South Africa Government

South African government owes R57 million in SABC TV licence fees

The SA government owes SABC millions.


The SA government owes SABC millions.

Photo: Oleg Magni from Pexels

  • The South African government owes the SABC R57.1 million in outstanding SABC TV licence fees.
  • A total of 20 national departments have outstanding SABC TV licence fees balances, said Stella Ndabeni-Abrahams, South Africa’s minister of communications.
  • In addition, the government also owes the SABC R29.2 million in advertising.

The South African government owes the struggling public broadcaster over R57.1 million in outstanding SABC TV licence fees and adverts.

Stella Ndabeni-Abrahams, South Africa’s minister of communications and digital technologies, in a written response from MP Phumzile van Damme of the Democratic Alliance (DA), revealed that the South African government owes the struggling and financially cash-strapped SABC over R57.1 million in outstanding SABC TV licence fees payments and for advertising.

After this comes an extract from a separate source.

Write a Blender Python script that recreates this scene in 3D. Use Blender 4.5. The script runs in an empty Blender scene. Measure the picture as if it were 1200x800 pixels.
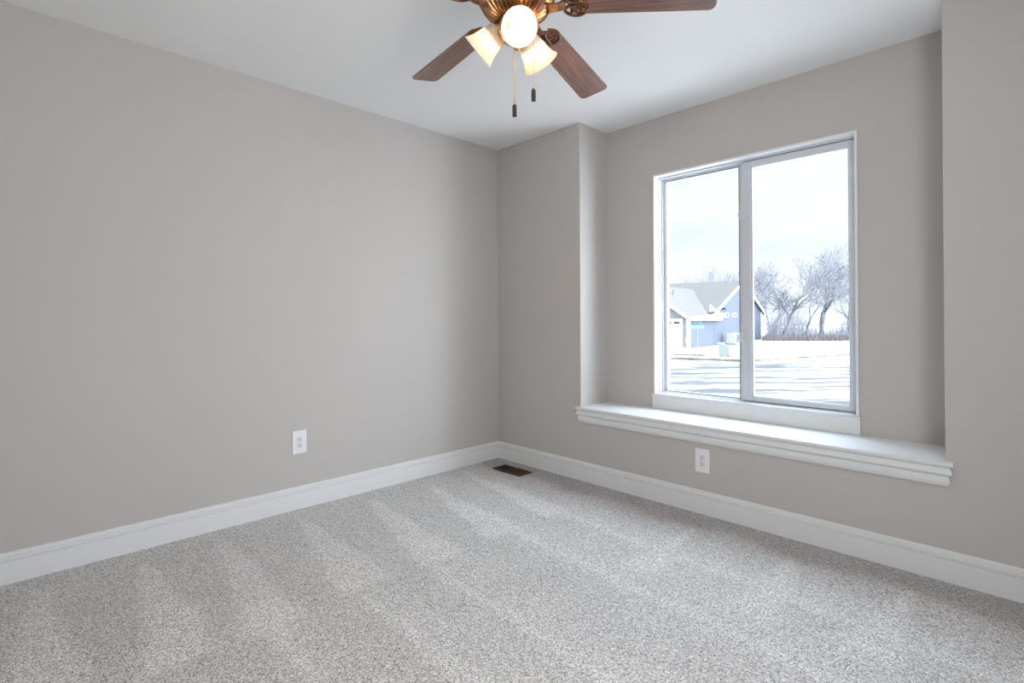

“A total of 20 national departments have outstanding SABC TV licence fees balances,” said Stella Ndabeni-Abrahams. According to Ndabeni-Abrahams, 126 provincial departments have outstanding licence fees.

Furthermore, a whopping “249 municipality accounts owe SABC TV licence fees. A total of 57 SOEs have outstanding SABC TV licence fees on their accounts,” said Ndabeni-Abrahams.

In addition, South Africa’s government owes the SABC R29.2 million in advertising: 3 national departments owe R13.1 million, 24 provincial departments owe R9.2 million, six municipalities owe R2.3 million, and 8 SOEs owe the SABC R4.5 million in payment for on-air advertising.

The Government Communications and Information Services (GCIS) owes the SABC almost a third of the debt in debt in advertising sales, with the Compensation Fund that owes the SABC R3.7 million in advertising payments and the eThekwini Metro that must still pay the SABC R1.1 million for advertising.

Previously only a third, but now less than a quarter of South African TV households still bother to pay their annual SABC TV licence with the percentage that keeps decreasing. In the SABC’s latest 2019/2020 financial report for the struggling public broadcaster’s revenue from SABC TV, licence fees declined 18% year-on-year to R791 million.

“This resulted in only 24% of the total licence fees billed being realised as revenue, compared to 31% for the year ended 31 March 2019.”